E la risposta alla domanda del titolo per Welby è chiara: non basta riparare, perché la finanza – che in Inghilterra è nell’occhio del ciclone per via di recenti scandali – è del tutto distrutta. Occorre ricostruire. “Una delle colpe maggiori della situazione dei mercati pre-2008 è che funzionavano in modo sostanzialmente anarchico – sostiene Welby – comportavano un’attività frenetica, spesso svolta da persone intelligentissime e che lavoravano molto, ma tutto ciò senza alcuno scopo sociale. Si parlava di questa industria come dei servizi finanziari, ma di fatto non serviva proprio nessuno”.

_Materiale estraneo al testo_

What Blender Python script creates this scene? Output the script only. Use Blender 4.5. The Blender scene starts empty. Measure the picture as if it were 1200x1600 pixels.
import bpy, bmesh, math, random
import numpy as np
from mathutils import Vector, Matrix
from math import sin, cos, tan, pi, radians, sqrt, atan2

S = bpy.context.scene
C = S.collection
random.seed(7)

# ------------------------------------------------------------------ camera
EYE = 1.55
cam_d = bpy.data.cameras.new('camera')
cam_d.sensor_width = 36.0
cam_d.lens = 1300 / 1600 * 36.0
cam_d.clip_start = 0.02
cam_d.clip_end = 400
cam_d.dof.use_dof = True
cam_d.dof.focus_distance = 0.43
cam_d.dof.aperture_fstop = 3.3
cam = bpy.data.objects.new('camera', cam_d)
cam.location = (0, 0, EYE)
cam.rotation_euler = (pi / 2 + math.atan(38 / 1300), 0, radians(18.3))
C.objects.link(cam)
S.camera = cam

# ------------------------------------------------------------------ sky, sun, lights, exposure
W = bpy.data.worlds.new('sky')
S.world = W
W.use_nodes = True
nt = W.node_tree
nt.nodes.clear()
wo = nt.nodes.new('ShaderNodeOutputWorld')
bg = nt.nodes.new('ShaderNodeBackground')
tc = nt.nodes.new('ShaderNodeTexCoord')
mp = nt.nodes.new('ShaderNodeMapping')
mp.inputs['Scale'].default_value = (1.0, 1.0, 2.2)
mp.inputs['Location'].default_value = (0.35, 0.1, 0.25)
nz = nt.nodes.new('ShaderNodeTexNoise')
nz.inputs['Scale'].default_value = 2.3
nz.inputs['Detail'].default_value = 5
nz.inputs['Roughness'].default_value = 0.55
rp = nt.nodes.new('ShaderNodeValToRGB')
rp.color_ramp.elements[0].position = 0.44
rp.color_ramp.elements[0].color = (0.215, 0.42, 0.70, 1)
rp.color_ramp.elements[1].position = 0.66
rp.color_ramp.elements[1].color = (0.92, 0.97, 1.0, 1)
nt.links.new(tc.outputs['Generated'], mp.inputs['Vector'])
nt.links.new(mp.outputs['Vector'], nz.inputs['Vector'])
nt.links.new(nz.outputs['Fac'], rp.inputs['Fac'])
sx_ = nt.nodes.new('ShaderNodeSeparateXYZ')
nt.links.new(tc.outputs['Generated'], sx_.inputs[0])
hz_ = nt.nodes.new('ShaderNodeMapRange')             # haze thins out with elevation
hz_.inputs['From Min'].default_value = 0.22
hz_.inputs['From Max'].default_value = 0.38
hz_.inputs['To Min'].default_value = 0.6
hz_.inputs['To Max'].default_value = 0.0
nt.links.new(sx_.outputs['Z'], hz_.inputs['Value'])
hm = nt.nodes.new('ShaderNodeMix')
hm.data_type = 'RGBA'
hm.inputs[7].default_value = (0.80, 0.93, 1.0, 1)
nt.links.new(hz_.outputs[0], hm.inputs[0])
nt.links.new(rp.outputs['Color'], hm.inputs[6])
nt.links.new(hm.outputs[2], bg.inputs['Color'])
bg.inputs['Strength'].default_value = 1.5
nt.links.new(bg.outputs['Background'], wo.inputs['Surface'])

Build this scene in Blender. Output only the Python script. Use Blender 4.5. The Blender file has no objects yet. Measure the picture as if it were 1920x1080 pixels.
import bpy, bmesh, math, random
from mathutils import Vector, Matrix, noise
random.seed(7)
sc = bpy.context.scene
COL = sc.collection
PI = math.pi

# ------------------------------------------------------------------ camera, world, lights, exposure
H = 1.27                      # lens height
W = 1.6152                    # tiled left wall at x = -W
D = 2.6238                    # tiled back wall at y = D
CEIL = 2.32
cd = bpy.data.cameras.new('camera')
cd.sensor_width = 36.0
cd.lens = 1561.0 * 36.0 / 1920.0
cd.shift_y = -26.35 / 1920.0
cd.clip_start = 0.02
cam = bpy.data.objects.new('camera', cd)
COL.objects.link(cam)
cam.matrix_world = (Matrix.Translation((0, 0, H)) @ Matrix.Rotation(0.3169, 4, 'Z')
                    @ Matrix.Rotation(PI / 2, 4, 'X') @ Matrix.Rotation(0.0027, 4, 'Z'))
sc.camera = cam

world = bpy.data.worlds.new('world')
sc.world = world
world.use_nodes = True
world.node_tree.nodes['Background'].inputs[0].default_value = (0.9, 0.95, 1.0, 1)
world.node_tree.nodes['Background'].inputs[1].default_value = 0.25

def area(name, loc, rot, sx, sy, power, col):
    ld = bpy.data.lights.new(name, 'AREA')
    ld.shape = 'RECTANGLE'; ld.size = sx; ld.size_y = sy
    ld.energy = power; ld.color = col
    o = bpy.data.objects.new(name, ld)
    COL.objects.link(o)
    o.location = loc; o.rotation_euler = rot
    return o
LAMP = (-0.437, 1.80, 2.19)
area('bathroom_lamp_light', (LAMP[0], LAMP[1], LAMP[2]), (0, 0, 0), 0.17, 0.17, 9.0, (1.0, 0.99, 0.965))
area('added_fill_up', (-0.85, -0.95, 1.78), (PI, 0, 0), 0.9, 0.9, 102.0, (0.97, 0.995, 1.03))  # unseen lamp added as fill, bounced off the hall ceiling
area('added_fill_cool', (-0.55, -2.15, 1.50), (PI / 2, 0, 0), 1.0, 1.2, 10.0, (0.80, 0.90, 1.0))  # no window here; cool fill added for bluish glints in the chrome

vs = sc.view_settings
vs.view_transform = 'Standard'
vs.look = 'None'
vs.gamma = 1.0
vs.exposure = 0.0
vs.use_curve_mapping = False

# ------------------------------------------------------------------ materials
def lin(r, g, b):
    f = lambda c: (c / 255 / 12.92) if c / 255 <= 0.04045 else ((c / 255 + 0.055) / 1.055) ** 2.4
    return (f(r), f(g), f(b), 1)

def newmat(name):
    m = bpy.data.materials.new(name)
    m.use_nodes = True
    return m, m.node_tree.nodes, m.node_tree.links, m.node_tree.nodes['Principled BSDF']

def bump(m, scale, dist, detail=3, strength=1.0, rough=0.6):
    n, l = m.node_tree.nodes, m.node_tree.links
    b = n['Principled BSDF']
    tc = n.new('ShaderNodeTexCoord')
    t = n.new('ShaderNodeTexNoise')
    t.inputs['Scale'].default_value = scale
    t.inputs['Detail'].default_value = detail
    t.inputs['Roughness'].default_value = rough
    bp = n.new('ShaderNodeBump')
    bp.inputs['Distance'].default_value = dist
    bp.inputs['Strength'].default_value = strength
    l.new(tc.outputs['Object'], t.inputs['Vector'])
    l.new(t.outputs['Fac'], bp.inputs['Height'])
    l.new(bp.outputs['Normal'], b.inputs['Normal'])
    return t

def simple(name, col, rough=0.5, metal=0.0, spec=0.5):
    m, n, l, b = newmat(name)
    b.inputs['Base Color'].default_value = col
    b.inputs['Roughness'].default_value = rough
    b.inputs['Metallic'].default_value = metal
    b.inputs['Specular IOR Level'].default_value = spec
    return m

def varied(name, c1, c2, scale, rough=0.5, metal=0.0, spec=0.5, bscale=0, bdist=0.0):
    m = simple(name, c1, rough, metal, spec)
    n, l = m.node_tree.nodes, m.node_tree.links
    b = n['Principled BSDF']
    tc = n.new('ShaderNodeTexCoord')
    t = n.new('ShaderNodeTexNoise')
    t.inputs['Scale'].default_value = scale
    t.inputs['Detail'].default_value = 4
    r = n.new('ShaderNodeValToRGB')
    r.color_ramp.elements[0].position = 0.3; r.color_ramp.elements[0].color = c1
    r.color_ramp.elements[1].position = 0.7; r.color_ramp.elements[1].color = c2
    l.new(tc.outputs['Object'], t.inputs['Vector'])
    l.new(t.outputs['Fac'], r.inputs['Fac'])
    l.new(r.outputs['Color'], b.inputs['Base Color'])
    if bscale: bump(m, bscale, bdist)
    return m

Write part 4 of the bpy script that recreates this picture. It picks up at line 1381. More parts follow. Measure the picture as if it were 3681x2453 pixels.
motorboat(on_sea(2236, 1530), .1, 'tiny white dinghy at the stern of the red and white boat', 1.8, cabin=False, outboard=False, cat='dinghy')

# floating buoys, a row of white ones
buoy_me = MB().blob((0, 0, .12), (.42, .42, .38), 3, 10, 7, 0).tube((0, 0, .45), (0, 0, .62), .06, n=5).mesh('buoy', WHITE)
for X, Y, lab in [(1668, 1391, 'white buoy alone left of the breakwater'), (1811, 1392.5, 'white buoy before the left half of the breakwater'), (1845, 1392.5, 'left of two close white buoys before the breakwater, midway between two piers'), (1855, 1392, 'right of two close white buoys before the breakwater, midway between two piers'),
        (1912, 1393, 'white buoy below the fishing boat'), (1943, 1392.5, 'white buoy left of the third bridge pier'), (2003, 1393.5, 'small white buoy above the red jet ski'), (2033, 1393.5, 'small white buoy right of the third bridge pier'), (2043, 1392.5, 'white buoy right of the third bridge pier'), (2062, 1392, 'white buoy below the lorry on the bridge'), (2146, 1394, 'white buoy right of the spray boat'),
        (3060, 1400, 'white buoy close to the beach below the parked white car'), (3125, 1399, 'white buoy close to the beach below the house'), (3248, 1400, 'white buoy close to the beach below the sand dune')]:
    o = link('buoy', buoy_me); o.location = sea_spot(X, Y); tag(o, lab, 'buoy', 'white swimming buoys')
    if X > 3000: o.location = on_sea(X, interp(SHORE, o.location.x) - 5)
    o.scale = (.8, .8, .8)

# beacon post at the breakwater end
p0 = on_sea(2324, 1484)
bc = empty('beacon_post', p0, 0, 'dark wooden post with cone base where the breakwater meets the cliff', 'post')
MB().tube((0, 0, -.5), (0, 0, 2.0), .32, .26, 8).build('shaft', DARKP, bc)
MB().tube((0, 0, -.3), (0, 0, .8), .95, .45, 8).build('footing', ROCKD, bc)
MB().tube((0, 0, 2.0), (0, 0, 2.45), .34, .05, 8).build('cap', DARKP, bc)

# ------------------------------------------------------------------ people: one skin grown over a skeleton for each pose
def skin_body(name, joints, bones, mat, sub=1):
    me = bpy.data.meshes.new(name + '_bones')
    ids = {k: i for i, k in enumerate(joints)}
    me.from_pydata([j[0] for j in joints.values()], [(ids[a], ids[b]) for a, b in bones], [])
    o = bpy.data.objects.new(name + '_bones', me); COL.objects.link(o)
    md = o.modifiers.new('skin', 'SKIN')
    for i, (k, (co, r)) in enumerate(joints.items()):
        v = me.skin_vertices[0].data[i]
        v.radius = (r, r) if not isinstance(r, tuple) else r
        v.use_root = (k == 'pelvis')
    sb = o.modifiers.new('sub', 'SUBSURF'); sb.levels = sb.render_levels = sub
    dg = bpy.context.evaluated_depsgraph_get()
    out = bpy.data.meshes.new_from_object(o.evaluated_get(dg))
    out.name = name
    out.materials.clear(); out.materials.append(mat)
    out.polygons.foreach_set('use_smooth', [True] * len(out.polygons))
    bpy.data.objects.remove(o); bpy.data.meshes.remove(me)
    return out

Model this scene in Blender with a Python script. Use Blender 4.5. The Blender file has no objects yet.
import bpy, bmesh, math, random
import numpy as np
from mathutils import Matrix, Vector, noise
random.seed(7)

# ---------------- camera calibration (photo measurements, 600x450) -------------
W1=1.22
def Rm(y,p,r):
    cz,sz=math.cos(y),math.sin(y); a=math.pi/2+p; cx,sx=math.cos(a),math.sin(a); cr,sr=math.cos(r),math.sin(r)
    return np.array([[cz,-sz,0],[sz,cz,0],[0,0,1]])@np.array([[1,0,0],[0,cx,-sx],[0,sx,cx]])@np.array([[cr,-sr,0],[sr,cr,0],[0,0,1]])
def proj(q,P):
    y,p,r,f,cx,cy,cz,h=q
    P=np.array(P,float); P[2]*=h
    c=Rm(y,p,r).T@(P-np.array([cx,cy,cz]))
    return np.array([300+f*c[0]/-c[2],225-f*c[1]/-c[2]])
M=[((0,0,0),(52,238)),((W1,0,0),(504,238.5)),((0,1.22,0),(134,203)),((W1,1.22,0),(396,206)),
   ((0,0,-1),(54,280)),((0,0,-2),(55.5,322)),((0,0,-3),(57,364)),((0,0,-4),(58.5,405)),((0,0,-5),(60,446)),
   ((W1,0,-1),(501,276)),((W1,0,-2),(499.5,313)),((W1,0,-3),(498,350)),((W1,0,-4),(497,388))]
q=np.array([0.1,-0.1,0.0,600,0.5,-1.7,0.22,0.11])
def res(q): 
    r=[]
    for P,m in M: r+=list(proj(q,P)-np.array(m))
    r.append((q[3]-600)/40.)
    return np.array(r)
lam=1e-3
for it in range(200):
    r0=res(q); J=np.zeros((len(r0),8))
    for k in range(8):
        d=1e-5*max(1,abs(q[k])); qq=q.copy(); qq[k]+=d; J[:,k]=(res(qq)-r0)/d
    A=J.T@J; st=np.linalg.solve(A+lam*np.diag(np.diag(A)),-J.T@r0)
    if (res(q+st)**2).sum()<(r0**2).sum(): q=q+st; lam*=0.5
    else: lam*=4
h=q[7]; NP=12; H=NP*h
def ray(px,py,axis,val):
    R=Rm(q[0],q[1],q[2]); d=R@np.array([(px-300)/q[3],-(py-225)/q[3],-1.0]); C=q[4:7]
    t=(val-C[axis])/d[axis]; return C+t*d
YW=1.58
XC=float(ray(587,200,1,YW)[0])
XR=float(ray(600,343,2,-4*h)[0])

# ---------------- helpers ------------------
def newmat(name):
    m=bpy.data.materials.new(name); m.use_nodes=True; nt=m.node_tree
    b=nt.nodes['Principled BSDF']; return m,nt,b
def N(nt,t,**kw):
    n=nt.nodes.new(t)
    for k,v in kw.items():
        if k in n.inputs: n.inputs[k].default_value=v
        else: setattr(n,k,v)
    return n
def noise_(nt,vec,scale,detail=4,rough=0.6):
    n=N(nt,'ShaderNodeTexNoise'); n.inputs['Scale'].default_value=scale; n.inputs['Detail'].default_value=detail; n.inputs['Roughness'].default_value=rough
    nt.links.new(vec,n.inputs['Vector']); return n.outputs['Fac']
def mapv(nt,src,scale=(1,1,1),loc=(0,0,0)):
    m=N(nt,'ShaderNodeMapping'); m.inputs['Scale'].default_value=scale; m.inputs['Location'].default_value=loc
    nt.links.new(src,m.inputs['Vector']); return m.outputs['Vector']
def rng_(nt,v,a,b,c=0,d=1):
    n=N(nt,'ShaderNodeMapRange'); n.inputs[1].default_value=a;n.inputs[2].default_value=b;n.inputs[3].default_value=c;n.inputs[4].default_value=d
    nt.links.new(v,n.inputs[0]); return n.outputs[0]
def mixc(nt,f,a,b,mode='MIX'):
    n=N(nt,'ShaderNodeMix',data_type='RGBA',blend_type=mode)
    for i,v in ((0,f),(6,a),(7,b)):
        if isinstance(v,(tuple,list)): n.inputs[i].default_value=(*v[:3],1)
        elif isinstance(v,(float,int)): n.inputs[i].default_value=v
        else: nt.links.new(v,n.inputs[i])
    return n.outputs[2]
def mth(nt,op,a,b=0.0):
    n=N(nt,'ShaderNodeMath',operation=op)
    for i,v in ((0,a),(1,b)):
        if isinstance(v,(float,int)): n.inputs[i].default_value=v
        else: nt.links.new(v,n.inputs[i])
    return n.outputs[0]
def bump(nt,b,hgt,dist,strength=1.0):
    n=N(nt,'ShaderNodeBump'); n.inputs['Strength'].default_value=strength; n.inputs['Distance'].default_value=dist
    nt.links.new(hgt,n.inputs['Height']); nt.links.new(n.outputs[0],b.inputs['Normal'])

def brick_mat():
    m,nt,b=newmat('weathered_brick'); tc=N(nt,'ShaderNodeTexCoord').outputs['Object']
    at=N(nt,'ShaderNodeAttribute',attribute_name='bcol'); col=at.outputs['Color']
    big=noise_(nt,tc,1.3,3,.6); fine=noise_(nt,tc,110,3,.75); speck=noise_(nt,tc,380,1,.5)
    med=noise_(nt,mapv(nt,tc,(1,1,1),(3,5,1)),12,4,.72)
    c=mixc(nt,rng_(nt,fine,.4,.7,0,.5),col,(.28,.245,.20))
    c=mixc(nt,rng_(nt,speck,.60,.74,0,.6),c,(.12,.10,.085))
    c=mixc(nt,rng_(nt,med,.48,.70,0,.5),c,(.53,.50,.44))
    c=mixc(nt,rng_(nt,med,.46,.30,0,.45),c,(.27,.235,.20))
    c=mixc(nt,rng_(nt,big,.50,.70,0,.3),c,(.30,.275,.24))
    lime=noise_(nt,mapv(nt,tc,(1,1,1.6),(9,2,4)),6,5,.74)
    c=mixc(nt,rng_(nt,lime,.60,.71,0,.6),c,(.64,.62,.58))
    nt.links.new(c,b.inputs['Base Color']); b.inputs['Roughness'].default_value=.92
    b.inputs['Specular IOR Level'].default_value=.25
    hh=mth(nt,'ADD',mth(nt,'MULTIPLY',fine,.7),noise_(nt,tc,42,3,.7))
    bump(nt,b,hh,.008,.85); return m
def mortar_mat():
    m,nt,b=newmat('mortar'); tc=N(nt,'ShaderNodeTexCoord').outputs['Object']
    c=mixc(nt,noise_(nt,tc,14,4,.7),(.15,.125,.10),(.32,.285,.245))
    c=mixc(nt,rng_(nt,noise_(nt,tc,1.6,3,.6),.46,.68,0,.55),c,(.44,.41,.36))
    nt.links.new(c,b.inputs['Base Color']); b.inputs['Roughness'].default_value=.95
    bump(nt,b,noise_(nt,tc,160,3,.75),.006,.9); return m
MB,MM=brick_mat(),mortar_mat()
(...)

Ma l’impresa – sostiene Welby, citando Giovanni Paolo II – è “una comunità di persone che servono”. Da qui, dice, si deve ripartire per ripensare la finanza, rimettendo alla base di tutto la capacità di sostenere chi ha più bisogno. Una filosofia che è propria dell’Economia di Comunione – se vogliamo guardare in ambito cattolico – e che è stata “istituzionalizzata” nell’enciclica Caritas in Veritate.

E in conclusione, Welby propone tre consigli per premiare l’attività bancaria con finalità sociali: limitare il supporto governativo solo a quelle banche e istituzioni finanziarie che hanno un chiaro ed esplicito valore sociale; istituire titoli bancari formali nell’investment banking che implica una quantità più che minima di denaro; premiare con un regime fiscale facilitato le banche che dimostrano uno scopo sociale, e punire quelle che non lo praticano.

Così, il vescovo manager potrebbe essere un pungolo per i brokers della City. Ma dovrà essere allo stesso tempo guida sicura per una comunione anglicana che si è divisa in questi ultimi anni su diversi temi. Riuscirà Welby a riportare la sua Chiesa ad unità?